**Task objective**
Once the pictures are set aside, transcribe the remaining data exactly.

**Data shown**
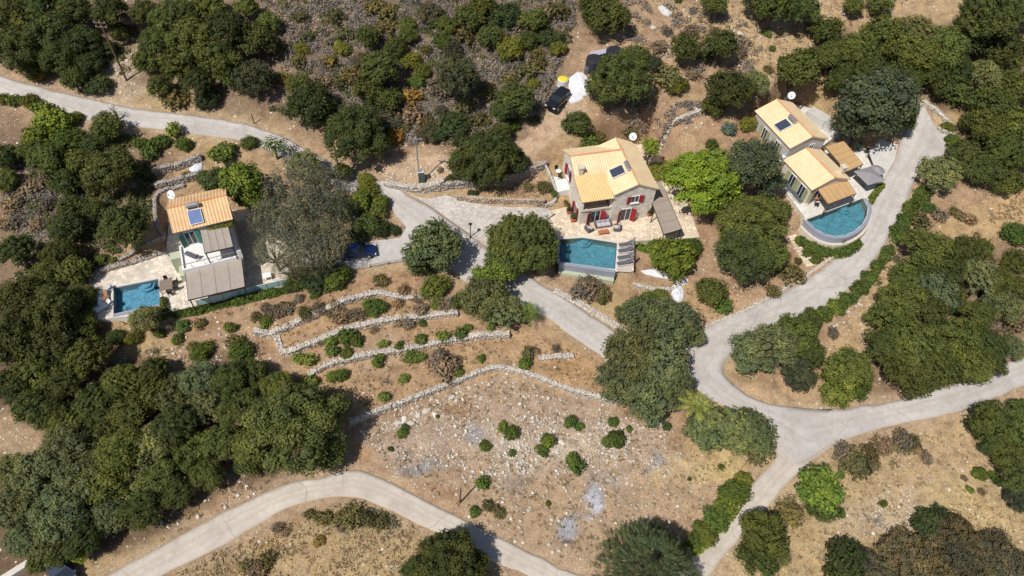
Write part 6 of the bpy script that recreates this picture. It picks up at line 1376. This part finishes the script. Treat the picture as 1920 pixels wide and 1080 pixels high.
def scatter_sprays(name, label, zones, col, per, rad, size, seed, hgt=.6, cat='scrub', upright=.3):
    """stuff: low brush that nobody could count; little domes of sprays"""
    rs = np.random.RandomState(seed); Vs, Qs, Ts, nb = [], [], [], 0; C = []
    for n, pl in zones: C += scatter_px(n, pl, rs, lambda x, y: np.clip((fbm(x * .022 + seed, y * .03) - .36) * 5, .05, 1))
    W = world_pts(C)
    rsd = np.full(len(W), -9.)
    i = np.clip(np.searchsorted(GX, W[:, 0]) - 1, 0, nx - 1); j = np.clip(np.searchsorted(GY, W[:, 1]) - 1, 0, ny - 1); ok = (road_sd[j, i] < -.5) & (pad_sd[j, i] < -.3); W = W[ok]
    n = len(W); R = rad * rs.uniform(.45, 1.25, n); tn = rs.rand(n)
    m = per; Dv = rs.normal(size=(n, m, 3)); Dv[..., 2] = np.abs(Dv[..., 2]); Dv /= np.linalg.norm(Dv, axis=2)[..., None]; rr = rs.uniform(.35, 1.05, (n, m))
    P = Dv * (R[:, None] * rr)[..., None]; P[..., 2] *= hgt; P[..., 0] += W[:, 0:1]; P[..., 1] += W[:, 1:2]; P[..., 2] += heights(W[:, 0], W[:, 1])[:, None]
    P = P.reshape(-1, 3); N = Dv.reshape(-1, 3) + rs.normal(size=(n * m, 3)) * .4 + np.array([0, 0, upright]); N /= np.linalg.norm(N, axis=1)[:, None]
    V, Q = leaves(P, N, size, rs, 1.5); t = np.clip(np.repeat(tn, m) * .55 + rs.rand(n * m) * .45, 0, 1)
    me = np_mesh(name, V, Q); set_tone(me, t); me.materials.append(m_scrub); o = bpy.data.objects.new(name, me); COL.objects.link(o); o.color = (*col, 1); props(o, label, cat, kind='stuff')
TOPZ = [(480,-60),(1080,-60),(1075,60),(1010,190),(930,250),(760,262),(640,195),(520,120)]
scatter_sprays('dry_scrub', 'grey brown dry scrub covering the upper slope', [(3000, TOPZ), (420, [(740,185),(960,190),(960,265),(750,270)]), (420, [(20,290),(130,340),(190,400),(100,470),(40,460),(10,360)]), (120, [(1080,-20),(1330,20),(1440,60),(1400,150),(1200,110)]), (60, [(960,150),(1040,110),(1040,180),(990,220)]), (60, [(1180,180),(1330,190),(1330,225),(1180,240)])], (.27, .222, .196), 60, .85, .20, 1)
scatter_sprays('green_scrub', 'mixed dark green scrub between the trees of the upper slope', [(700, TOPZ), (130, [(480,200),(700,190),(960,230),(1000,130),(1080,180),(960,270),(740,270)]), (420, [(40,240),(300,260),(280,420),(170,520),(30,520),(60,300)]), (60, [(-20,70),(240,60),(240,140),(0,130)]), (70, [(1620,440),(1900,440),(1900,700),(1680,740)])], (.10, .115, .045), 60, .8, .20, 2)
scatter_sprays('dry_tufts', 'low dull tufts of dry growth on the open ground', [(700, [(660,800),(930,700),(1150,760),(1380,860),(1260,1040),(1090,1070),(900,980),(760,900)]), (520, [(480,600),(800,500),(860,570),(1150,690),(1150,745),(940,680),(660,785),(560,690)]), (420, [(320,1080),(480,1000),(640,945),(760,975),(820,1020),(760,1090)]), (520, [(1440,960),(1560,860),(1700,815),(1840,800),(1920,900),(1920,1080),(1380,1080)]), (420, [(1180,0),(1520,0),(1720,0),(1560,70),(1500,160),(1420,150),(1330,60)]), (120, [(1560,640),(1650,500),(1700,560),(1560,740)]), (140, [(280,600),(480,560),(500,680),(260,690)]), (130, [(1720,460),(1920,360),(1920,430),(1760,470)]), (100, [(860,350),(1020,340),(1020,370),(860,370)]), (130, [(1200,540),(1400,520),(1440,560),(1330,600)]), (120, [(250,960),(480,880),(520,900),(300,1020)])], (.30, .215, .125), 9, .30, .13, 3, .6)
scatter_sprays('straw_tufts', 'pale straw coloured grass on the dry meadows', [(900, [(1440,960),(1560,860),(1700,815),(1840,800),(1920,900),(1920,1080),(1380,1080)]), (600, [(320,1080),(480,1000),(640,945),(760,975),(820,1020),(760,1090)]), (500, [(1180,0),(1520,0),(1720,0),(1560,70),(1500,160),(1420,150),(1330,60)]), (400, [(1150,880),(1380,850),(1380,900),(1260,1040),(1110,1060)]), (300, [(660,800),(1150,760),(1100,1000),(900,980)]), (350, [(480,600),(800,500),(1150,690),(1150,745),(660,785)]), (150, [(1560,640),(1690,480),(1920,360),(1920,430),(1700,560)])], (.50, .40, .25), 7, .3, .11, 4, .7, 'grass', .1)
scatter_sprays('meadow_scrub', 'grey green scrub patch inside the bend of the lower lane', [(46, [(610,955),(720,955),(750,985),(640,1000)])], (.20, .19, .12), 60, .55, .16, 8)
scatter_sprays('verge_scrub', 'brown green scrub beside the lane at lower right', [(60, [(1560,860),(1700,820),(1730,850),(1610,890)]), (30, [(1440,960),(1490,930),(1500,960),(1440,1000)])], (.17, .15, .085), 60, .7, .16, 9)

**Output of the task**
Write part 6 of the bpy script that recreates this picture. It picks up at line 1376. This part finishes the script. Treat the picture as 1920 pixels wide and 1080 pixels high.
def scatter_sprays(name, label, zones, col, per, rad, size, seed, hgt=.6, cat='scrub', upright=.3):
    """stuff: low brush that nobody could count; little domes of sprays"""
    rs = np.random.RandomState(seed); Vs, Qs, Ts, nb = [], [], [], 0; C = []
    for n, pl in zones: C += scatter_px(n, pl, rs, lambda x, y: np.clip((fbm(x * .022 + seed, y * .03) - .36) * 5, .05, 1))
    W = world_pts(C)
    rsd = np.full(len(W), -9.)
    i = np.clip(np.searchsorted(GX, W[:, 0]) - 1, 0, nx - 1); j = np.clip(np.searchsorted(GY, W[:, 1]) - 1, 0, ny - 1); ok = (road_sd[j, i] < -.5) & (pad_sd[j, i] < -.3); W = W[ok]
    n = len(W); R = rad * rs.uniform(.45, 1.25, n); tn = rs.rand(n)
    m = per; Dv = rs.normal(size=(n, m, 3)); Dv[..., 2] = np.abs(Dv[..., 2]); Dv /= np.linalg.norm(Dv, axis=2)[..., None]; rr = rs.uniform(.35, 1.05, (n, m))
    P = Dv * (R[:, None] * rr)[..., None]; P[..., 2] *= hgt; P[..., 0] += W[:, 0:1]; P[..., 1] += W[:, 1:2]; P[..., 2] += heights(W[:, 0], W[:, 1])[:, None]
    P = P.reshape(-1, 3); N = Dv.reshape(-1, 3) + rs.normal(size=(n * m, 3)) * .4 + np.array([0, 0, upright]); N /= np.linalg.norm(N, axis=1)[:, None]
    V, Q = leaves(P, N, size, rs, 1.5); t = np.clip(np.repeat(tn, m) * .55 + rs.rand(n * m) * .45, 0, 1)
    me = np_mesh(name, V, Q); set_tone(me, t); me.materials.append(m_scrub); o = bpy.data.objects.new(name, me); COL.objects.link(o); o.color = (*col, 1); props(o, label, cat, kind='stuff')
TOPZ = [(480,-60),(1080,-60),(1075,60),(1010,190),(930,250),(760,262),(640,195),(520,120)]
scatter_sprays('dry_scrub', 'grey brown dry scrub covering the upper slope', [(3000, TOPZ), (420, [(740,185),(960,190),(960,265),(750,270)]), (420, [(20,290),(130,340),(190,400),(100,470),(40,460),(10,360)]), (120, [(1080,-20),(1330,20),(1440,60),(1400,150),(1200,110)]), (60, [(960,150),(1040,110),(1040,180),(990,220)]), (60, [(1180,180),(1330,190),(1330,225),(1180,240)])], (.27, .222, .196), 60, .85, .20, 1)
scatter_sprays('green_scrub', 'mixed dark green scrub between the trees of the upper slope', [(700, TOPZ), (130, [(480,200),(700,190),(960,230),(1000,130),(1080,180),(960,270),(740,270)]), (420, [(40,240),(300,260),(280,420),(170,520),(30,520),(60,300)]), (60, [(-20,70),(240,60),(240,140),(0,130)]), (70, [(1620,440),(1900,440),(1900,700),(1680,740)])], (.10, .115, .045), 60, .8, .20, 2)
scatter_sprays('dry_tufts', 'low dull tufts of dry growth on the open ground', [(700, [(660,800),(930,700),(1150,760),(1380,860),(1260,1040),(1090,1070),(900,980),(760,900)]), (520, [(480,600),(800,500),(860,570),(1150,690),(1150,745),(940,680),(660,785),(560,690)]), (420, [(320,1080),(480,1000),(640,945),(760,975),(820,1020),(760,1090)]), (520, [(1440,960),(1560,860),(1700,815),(1840,800),(1920,900),(1920,1080),(1380,1080)]), (420, [(1180,0),(1520,0),(1720,0),(1560,70),(1500,160),(1420,150),(1330,60)]), (120, [(1560,640),(1650,500),(1700,560),(1560,740)]), (140, [(280,600),(480,560),(500,680),(260,690)]), (130, [(1720,460),(1920,360),(1920,430),(1760,470)]), (100, [(860,350),(1020,340),(1020,370),(860,370)]), (130, [(1200,540),(1400,520),(1440,560),(1330,600)]), (120, [(250,960),(480,880),(520,900),(300,1020)])], (.30, .215, .125), 9, .30, .13, 3, .6)
scatter_sprays('straw_tufts', 'pale straw coloured grass on the dry meadows', [(900, [(1440,960),(1560,860),(1700,815),(1840,800),(1920,900),(1920,1080),(1380,1080)]), (600, [(320,1080),(480,1000),(640,945),(760,975),(820,1020),(760,1090)]), (500, [(1180,0),(1520,0),(1720,0),(1560,70),(1500,160),(1420,150),(1330,60)]), (400, [(1150,880),(1380,850),(1380,900),(1260,1040),(1110,1060)]), (300, [(660,800),(1150,760),(1100,1000),(900,980)]), (350, [(480,600),(800,500),(1150,690),(1150,745),(660,785)]), (150, [(1560,640),(1690,480),(1920,360),(1920,430),(1700,560)])], (.50, .40, .25), 7, .3, .11, 4, .7, 'grass', .1)
scatter_sprays('meadow_scrub', 'grey green scrub patch inside the bend of the lower lane', [(46, [(610,955),(720,955),(750,985),(640,1000)])], (.20, .19, .12), 60, .55, .16, 8)
scatter_sprays('verge_scrub', 'brown green scrub beside the lane at lower right', [(60, [(1560,860),(1700,820),(1730,850),(1610,890)]), (30, [(1440,960),(1490,930),(1500,960),(1440,1000)])], (.17, .15, .085), 60, .7, .16, 9)